Do you think personal narrative is a platform for exploring the unspeakable? Or even the unthinkable? If so, please expand:
I think perhaps memoir is becoming more experimental as a genre which is opening up possibilities away from more traditional explorations of real life. But I think there is still a stigma attached to writing memoir, particularly for women and other marginalised groups, and I’m aware of writers who feel that more support is required for authors who publish stories involving personal narrative.
How is memoir different from lived experience?
Memoir must be truthful and authentic otherwise the reader will not trust the narrative voice, but obviously it is a crafted piece of work. Everything I wrote was accurate but I was selective and ameliorative in order to paint the picture I wanted to portray.
Do you write a journal and if so, how did that help when it came to writing your memoir?
No I don’t but I wish I had! Luckily Twelve Moons was mainly written in real time so I was living and writing simultaneously. I was also making a lot of notes in my phone or writing them down in order to make sure I had all the details as well as the emotional impact.

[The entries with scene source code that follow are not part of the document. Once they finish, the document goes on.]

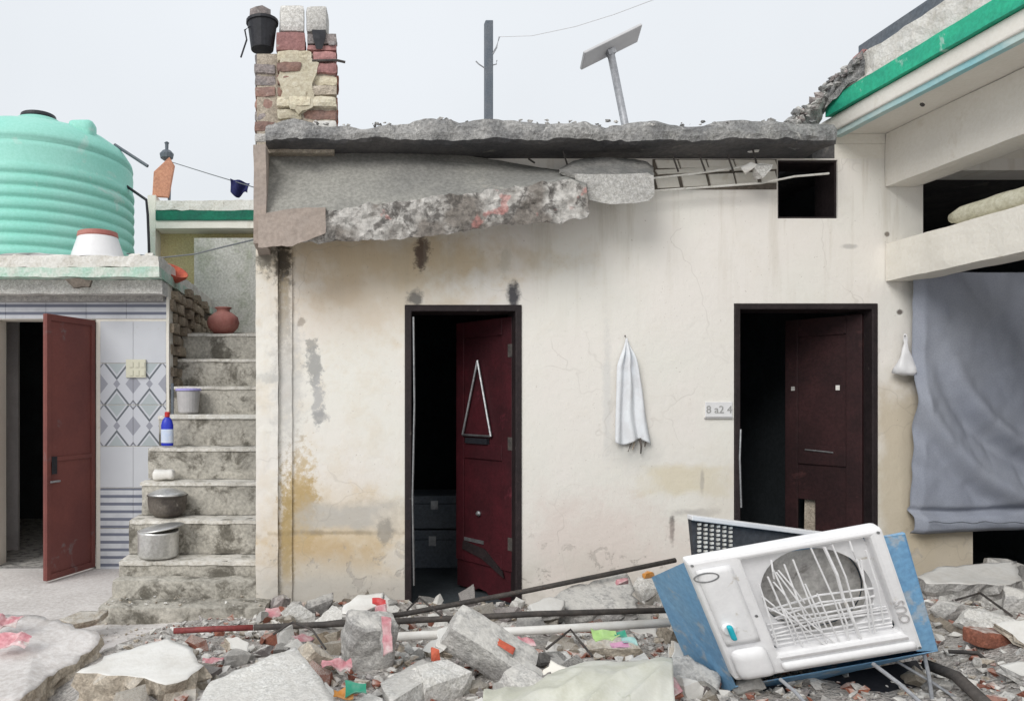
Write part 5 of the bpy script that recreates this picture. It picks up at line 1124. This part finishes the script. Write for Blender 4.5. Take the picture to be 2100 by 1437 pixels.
for zone, x0, x1, y0, y1, cnt in ZONES:
    for _ in range(cnt):
        mt = rnd.choice(MT); me = rnd.choice([b[1] for b in bank if b[0] == mt]); s_ = rnd.choice([.03, .035, .04, .05, .055, .07, .09])
        x, y = rnd.uniform(x0, x1), rnd.uniform(y0, y1)
        o = bpy.data.objects.new('rubble_chunk', me); COL.objects.link(o); o.scale = (s_, s_*rnd.uniform(.8, 1.1), s_)
        o.rotation_euler = (rnd.uniform(-.5, .5), rnd.uniform(-.5, .5), rnd.uniform(0, 6.28)); o.location = (x, y, h(x, y)+s_*.28)
        lm = min(LM, key=lambda q: (q[1]-x)**2+(q[2]-y)**2)[0]; sz = 'small' if s_ < .04 else 'middling' if s_ < .07 else 'large'
        tag(o, '%s %s rubble piece %s' % (sz, NM[mt], lm), 'rubble', '%s %s pieces %s' % (sz, NM[mt], lm))
FZ = [(-.35, 4.55), (.0, 4.35), (.35, 4.6), (.6, 4.25), (1.0, 4.5), (1.45, 4.6), (1.75, 4.2), (2.05, 4.45), (.25, 3.85), (-.15, 3.75), (-.45, 3.6), (.5, 3.55), (.85, 3.75), (1.1, 3.5), (1.4, 3.75), (1.65, 3.4), (.35, 3.1), (.95, 3.05), (1.25, 2.95), (1.5, 3.1),
      (2.5, 3.5), (2.75, 3.8), (2.95, 3.1), (3.2, 3.6), (3.45, 3.2), (3.6, 3.8), (3.9, 3.5), (3.1, 4.2), (2.6, 4.2), (4.1, 4.1), (2.7, 2.85), (3.2, 2.8), (-.75, 3.2), (-.95, 2.85), (.15, 2.85)]
FN = {'white': 'white plastered', 'conc_l': 'pale cement', 'cream': 'cream painted', 'pink': 'pink painted', 'conc': 'grey cement'}
for i, (x, y) in enumerate(FZ):
    r_ = rnd.uniform(.06, .13); n_ = rnd.randint(4, 6); th = rnd.uniform(.025, .06); mt = rnd.choice(['white', 'conc_l', 'cream', 'conc', 'conc_l', 'white']) if i % 9 else 'pink'; sd2 = rnd.choice(['tan', 'conc', 'brick', 'conc'])
    pts = [Vector((math.cos(a)*r_*rnd.uniform(.75, 1.2), math.sin(a)*r_*rnd.uniform(.6, 1.), 0)) for a in [2*math.pi*(k+rnd.uniform(-.25, .25))/n_ for k in range(n_)]]
    m_ = MB().slab(pts, (0, 0, -th), .012, .03, 3, 500+i, .010); ang = rnd.uniform(.05, .75)
    xf(m_, Matrix.Translation((x, y, h(x, y)+th*.6+r_*.45*math.sin(ang)))@Matrix.Rotation(rnd.uniform(-.8, .8), 4, 'Z')@Matrix.Rotation(ang, 4, 'X')@Matrix.Rotation(rnd.uniform(-.3, .3), 4, 'Y'))
    lm = min(LM, key=lambda q: (q[1]-x)**2+(q[2]-y)**2)[0]
    make('wall_fragment', m_, [mt, sd2], None, '%s flat wall fragment %s' % (FN[mt], lm), 'fragment', '%s fragments %s' % (FN[mt], lm), smooth='top')
mb = MB(); protos = [hull(1, .8, .6, 9, 2000+i) for i in range(14)]; MTG = ['conc', 'conc_l', 'tan', 'white', 'brickgrey', 'brick']; WG = [0, 0, 1, 1, 1, 2, 2, 3, 3, 4, 5, 5]
for i in range(12000):
    x, y = rnd.uniform(-1.1, 4.8), rnd.uniform(2.1, 5.0)
    if x+.25*math.sin(y*2.1) < -1.05+rnd.random()*.5: continue
    if noise.noise(Vector((x*2.5, y*2.5, 7))) < rnd.uniform(-.6, .2): continue
    s_ = .006+.032*rnd.random()**2.3; p = rnd.choice(protos)
    m_ = Matrix.Translation((x, y, h(x, y)+s_*.3))@Matrix.Rotation(rnd.uniform(0, 6.28), 4, 'Z')@Matrix.Rotation(rnd.uniform(-.6, .6), 4, 'X')@Matrix.Scale(s_, 4)
    mb.add([m_@v for v in p.v], p.f, rnd.choice(WG))
make('rubble_grit', mb, MTG, None, 'fine broken plaster and brick grit spread over the yard', 'grit', kind='stuff', local=True, fix=False)
mb = MB()
for i in range(160):
    x, y = rnd.uniform(-1.5, -.45), rnd.uniform(4.3, 5.15); s_ = .004+.012*rnd.random()**2; p = rnd.choice(protos)
    z = .115 if y > 4.8 else h(x, y); m_ = Matrix.Translation((x, y, z+s_*.3))@Matrix.Rotation(rnd.uniform(0, 6.28), 4, 'Z')@Matrix.Scale(s_, 4); mb.add([m_@v for v in p.v], p.f, rnd.choice([0, 1, 2, 2]))
make('stair_grit', mb, MTG, None, 'crumbs of mortar scattered on the plinth below the stair', 'grit', kind='stuff', local=True, fix=False)
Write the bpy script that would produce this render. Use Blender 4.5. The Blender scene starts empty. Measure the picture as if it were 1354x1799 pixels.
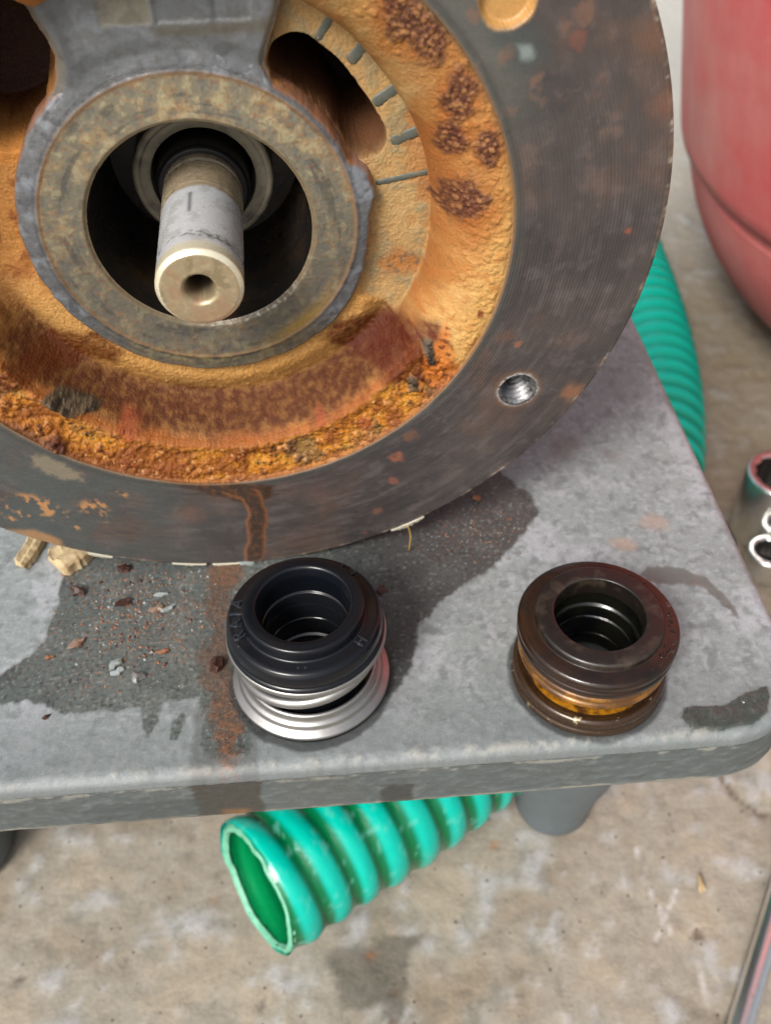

Does writing memoir offer cohesion to otherwise fractured memories and experience, and is that cohesion empowering? If so, expand on why?
I think when memories and experiences are fractured this opens the writer up to huge creative potential. It is also surprising how much appears from the corners of the mind when you start writing. I was able to recall a lot more than I realised for the historical passages in Twelve Moons. But I love looking for new ways to set scenes and reimagine scenes within memoir. It’s so exciting and often yields unusual and highly original results. Issues that appear to be problems are almost inevitably amazing creative opportunities.
Do you think memoir has the power to change lives, both that of the writer and that of the reader?
Absolutely. I’m an avid reader of memoir and the very best ones always affect how I think and often how I behave. Memoir is so powerful in the way it helps readers to understand the universality of life and connect with others.
How has writing Twelve Moons changed your life?
I have used Twelve Moons as a campaigning tool to try to effect change for other parent-carers, which was not something I imagined would be an outcome of publishing the book. I have connected with so many readers - I get messages every week from people who have seen something in my story that has affected them in a positive way and this is the biggest joy of all. Such an enormous privilege. I wrote Twelve Moons partly to make my world bigger and that is exactly what has happened.
This was a really interesting and insightful read. Thanks for sharing.
Great post - insightful questions and thoughtful responses. Thanks for sharing.